French painter Georges Noël also delights in mimicking the palpably physical actions and formats of writing. Central to his artistic practice, and perfectly conveyed in his 1963 painting Alignement Vertical, is the notion of the palimpsest, a written document which has been rubbed down and reused, layering text with erasure. According to art historian and curator Margit Rowell, “To Georges’s mind, his ‘palimpsests’ expressed layers of sensibility, emotion, energy, and memories. Although Georges was not interested in Surrealism, he was intrigued by the notion of ‘automatic writing,’ as a kind of graphic expression that comes, unadulterated, with, in his case, its own symbols and signs, from the core of the artist’s being.”
American artist Edda Renouf is known for altering the surfaces of canvas or paper before applying coloration, and in the case of High Frequency Drawing #6, 1977, she incised lines directly into the paper surface. For Renouf, these repetitive marks and color combinations served as a form of personal record keeping. Renouf explains, “important and recurrent themes are that of time and music or sound: my art works are a record of the days, weeks, months and seasons when they were created, and thus act as a journal of my working process.”
Some notations seem to signify nothing other than their own making. Eleanore Mikus’s Untitled work from 2012, made of ink on a hand-folded sheet of paper, echoes her earliest painted reliefs and paperfolds from the 1960s. Like many works in this exhibition, this intimately scaled meditation indexes both the iterative, repetitive act of folding as well as mark-making in each of the resulting quadrants.

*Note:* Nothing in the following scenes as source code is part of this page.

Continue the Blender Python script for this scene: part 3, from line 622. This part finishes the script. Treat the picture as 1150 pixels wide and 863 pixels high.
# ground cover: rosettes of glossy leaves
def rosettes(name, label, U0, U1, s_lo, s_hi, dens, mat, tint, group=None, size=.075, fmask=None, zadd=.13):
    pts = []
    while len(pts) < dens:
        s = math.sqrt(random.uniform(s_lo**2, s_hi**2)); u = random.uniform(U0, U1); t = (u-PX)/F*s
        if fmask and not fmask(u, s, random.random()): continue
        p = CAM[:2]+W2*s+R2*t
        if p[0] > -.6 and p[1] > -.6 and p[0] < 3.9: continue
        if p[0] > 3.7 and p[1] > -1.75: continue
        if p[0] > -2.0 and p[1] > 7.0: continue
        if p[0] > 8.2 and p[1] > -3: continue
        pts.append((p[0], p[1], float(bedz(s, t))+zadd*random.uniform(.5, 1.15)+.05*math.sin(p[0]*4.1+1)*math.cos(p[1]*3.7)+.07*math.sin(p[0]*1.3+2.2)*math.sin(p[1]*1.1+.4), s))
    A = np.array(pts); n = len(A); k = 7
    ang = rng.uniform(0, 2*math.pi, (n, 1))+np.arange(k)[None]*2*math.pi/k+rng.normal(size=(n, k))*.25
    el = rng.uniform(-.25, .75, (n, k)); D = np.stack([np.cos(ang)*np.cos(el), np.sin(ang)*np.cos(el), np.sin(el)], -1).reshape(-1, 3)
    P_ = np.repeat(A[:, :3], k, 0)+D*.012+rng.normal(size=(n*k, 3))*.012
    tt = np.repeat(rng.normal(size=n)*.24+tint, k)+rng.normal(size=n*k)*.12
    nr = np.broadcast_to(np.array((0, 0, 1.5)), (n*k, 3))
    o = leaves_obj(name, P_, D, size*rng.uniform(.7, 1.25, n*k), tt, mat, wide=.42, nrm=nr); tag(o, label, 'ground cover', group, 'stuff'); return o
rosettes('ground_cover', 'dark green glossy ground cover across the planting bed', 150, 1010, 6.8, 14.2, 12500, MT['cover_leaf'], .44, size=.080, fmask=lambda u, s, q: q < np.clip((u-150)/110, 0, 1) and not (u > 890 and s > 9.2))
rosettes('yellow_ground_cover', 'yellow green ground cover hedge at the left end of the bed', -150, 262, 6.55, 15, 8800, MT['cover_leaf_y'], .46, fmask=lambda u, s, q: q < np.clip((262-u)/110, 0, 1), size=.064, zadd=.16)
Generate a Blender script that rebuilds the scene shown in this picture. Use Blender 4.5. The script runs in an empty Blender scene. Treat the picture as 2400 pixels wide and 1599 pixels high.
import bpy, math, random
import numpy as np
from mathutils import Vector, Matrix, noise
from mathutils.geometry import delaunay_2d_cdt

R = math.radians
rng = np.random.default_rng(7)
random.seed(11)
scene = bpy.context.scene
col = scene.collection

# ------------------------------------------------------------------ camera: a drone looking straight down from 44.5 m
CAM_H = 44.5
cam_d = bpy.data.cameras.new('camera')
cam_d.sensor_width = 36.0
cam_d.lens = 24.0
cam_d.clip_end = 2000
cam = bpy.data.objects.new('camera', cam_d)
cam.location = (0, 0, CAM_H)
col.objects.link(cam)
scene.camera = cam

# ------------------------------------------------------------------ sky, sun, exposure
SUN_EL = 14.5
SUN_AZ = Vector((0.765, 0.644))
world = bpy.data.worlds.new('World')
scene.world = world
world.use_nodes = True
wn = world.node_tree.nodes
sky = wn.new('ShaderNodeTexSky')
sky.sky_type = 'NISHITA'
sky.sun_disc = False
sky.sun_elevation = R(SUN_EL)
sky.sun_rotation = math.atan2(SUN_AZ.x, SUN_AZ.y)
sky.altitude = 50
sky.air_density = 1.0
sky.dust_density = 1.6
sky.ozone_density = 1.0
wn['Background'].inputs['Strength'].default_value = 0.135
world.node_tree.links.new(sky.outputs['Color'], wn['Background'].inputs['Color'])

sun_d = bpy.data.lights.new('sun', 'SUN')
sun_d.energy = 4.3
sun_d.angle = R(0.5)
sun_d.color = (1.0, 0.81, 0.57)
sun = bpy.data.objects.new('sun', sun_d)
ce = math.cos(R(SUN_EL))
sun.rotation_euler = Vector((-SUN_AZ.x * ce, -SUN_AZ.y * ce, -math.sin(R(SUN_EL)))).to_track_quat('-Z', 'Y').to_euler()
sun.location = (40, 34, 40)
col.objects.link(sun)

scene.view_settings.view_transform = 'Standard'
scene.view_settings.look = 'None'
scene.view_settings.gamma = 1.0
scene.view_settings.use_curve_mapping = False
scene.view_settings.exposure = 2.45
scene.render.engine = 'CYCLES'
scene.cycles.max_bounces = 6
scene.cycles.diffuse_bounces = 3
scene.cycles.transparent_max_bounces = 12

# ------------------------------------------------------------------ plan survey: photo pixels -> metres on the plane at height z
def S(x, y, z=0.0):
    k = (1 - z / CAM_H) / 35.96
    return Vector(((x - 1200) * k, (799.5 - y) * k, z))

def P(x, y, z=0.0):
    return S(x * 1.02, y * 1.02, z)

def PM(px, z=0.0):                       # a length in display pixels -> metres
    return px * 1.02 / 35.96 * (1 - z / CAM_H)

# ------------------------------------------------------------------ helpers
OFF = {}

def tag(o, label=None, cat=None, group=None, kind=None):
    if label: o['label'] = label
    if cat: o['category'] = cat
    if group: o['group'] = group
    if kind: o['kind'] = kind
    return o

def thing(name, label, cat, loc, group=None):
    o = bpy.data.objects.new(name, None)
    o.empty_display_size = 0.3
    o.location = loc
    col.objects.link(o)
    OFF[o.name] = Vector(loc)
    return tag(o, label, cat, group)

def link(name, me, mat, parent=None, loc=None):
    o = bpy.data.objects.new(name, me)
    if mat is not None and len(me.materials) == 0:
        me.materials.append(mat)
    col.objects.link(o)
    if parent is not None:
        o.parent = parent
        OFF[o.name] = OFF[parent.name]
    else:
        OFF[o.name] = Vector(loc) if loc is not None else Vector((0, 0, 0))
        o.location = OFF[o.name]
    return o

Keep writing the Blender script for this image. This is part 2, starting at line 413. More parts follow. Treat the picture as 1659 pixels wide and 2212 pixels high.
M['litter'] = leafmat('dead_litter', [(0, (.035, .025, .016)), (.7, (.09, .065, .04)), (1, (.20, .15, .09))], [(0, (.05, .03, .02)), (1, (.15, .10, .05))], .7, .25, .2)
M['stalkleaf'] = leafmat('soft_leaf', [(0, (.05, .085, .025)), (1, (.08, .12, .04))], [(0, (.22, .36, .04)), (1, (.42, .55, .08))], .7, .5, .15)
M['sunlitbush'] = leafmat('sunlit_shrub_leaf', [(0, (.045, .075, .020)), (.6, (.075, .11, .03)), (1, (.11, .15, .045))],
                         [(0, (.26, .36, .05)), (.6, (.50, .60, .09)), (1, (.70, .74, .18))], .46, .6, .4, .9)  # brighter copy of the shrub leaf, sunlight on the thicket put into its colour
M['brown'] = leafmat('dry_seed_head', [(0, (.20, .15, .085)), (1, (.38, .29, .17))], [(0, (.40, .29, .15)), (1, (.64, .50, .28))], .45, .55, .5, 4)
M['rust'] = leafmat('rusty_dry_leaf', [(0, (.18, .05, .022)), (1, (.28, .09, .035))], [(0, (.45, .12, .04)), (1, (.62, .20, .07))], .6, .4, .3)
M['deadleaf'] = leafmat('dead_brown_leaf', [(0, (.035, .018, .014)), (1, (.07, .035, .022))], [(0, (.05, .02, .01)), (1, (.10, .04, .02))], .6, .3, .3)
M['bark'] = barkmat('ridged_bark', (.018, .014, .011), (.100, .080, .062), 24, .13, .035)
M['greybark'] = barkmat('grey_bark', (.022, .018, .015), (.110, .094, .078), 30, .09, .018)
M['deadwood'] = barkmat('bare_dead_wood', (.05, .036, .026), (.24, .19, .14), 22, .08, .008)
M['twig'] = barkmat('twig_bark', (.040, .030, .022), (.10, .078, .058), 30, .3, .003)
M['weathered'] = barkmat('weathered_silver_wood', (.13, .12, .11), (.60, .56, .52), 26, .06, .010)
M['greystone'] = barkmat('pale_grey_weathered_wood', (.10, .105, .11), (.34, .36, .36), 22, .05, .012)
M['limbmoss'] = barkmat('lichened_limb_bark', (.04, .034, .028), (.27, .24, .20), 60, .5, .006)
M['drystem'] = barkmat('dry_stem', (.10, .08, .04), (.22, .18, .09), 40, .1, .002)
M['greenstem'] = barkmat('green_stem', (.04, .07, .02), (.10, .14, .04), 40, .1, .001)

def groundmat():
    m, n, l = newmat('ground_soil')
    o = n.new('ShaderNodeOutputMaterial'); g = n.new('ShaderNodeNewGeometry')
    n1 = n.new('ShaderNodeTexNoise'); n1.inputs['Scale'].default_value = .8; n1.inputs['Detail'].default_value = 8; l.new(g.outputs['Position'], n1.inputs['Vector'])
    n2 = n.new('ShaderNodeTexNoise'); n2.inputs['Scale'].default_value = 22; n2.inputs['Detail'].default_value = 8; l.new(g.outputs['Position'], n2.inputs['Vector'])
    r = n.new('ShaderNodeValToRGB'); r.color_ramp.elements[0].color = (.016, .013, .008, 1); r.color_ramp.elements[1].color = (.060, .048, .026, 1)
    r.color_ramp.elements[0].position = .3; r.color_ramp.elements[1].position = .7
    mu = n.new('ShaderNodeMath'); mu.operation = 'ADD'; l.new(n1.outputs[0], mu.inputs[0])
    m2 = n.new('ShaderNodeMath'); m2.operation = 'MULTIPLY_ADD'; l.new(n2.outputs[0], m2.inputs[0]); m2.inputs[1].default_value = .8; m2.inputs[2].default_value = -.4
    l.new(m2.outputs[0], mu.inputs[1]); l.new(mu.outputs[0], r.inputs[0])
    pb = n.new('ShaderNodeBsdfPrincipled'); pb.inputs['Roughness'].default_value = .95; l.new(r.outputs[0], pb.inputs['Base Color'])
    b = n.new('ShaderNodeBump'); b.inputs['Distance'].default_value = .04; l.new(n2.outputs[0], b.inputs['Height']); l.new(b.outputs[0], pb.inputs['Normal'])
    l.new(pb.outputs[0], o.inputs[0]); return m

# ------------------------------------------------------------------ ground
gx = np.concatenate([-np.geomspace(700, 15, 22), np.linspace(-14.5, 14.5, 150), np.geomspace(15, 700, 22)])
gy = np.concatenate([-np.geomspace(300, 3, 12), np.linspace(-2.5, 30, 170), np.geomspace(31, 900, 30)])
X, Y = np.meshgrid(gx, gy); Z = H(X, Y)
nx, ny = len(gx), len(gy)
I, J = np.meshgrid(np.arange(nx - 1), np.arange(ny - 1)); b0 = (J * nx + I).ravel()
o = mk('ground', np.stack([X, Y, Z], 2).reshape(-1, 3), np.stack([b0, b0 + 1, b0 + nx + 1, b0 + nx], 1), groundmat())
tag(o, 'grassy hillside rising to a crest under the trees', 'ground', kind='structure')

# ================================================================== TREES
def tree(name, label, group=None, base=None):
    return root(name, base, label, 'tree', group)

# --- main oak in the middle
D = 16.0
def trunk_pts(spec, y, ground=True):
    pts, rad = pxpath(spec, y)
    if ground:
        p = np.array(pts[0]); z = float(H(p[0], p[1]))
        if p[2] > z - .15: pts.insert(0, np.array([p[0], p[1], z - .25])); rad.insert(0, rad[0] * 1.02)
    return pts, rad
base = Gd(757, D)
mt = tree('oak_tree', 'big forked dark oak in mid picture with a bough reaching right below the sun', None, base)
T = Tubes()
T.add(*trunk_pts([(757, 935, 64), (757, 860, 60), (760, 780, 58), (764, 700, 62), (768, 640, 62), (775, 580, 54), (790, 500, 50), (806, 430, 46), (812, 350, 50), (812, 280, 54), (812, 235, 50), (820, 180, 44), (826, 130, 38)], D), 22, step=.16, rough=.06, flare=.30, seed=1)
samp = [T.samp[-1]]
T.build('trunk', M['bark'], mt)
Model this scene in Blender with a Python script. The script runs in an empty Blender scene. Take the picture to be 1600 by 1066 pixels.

This is similar to German artist Heinz Mack’s 1958 drawing, Zeichnung mit kleinen Frequenzen (“Drawing with Small Frequencies”), which was completed the year after he co-founded the ZERO group with Otto Piene. This spare work encapsulates his artistic philosophy, which he first articulated around the same time: “…the new structural order of pictorial space will be determined by the space value of color and its frequency. The clarity of relations of pictorial space is determined by the eye alone.” Here, any rule, principle, or concept is subsumed within the literal, repetitive act of making marks on paper. The horizontal dashes, at first seemingly irregular, reveal themselves to be aligned with regularly spaced vertical columns and decrease in frequency, moving from the top of the sheet to the bottom.
Lenore Tawney, best known for her collages and pioneering fiber art, moved to New York in the late-1950s and became associated with a generation of artists including Ellsworth Kelly and Agnes Martin. In 1964, Tawney began experimenting with collage, often working on pages taken from antique books. Tawney’s 1968 collage Heart strikes a particularly tender note, combining several kinds of marks and notations, the hand-written and drawn alongside printed matter, which fittingly includes a passage of a musical score. A human skull, interspersed with the French word “histoire” repeated multiple times, render this sensitive little collage a meaningful memento mori.